CARTAGENA, Colombia: The ashes of Nobel literature laureate Gabriel Garcia Marquez were laid to rest on Sunday in Cartagena, the jewel of colonial architecture on Colombia’s Caribbean coast, following a tribute to the author.

“There is joy mingled with sadness,” his 85-year-old sister Rosa Aida Garcia Marquez, one of the author’s ten siblings, told AFP.

His ashes will be kept in a former convent near the home where he liked to stay.

Huge yellow butterflies, a symbol of magical realism — the genre Garcia Marquez helped make famous — graced the cloister’s trees for the ceremony, which was attended by his widow and some 400 guests, most dressed in white.

“It’s an honour for the city of Cartagena to host such an event,” Gonzalo Garcia Barcha, a son of the celebrated Colombian writer, told AFP.

Garcia Marquez, the author of “One Hundred Years of Solitude,” died at the age of 87 on April 17, 2014 in Mexico, where he lived with his wife Mercedes Barcha.

“The family is here,” Garcia Barcha said; relatives had arrived in recent days from France and the United States.

Edgar Parra Chacon, president of the University of Cartagena, to which the cloister is attached, expressed what he said was a “great honour to receive ‘Gabo,’” the affectionate nickname given to the writer.

The Claustro de la Merced, or Cloister of Mercy, is about 100 metres from the family’s seafront home.

Garcia Marquez’s two sons — Garcia Barcha, a designer who lives in Paris, and Rodrigo Garcia Barcha, a US-based filmmaker — unveiled a bronze bust of the author by British sculptor Katie Murray, which stands in the courtyard.

The family placed the ashes inside stonework under the bust earlier during a private ceremony.

Only a portion of Garcia Marquez’s ashes are being held in Cartagena, however. The rest will remain in Mexico, where he lived since the 1980s.

President Juan Manuel Santos, who once saluted Garcia Marquez as “the greatest Colombian of all times,” was absent from the funeral, despite being on the invitation list.

Garcia Marquez earned widespread admiration for his fervent defence of the rights of victims of Latin American dictatorships.

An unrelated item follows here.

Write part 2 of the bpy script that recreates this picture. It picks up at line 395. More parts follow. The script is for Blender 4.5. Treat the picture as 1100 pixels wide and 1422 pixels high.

There was no unanimity around the placement of the writer’s ashes.

“The homage to Garcia Marquez ... should take place at his native Aracataca,” the village where he was born in 1927, Nereira Esparragoza, 51, told AFP. He had travelled from Barranquilla, some 130 kilometres away.

Katia Manjarrez, 53, a Cartagena businesswoman, went further, saying, “We should respect the country he loved, Mexico.” As much as the presence of Gabo’s ashes could be a boon to her city, she said, “for him, Cartagena and Aracataca were less important.”

But near the walled city’s famous Clock Tower, 62-year-old Gustavo Cabarcas said the ashes belonged in Cartagena.

“For us,” he said, “it is a source of joy that they remain here.”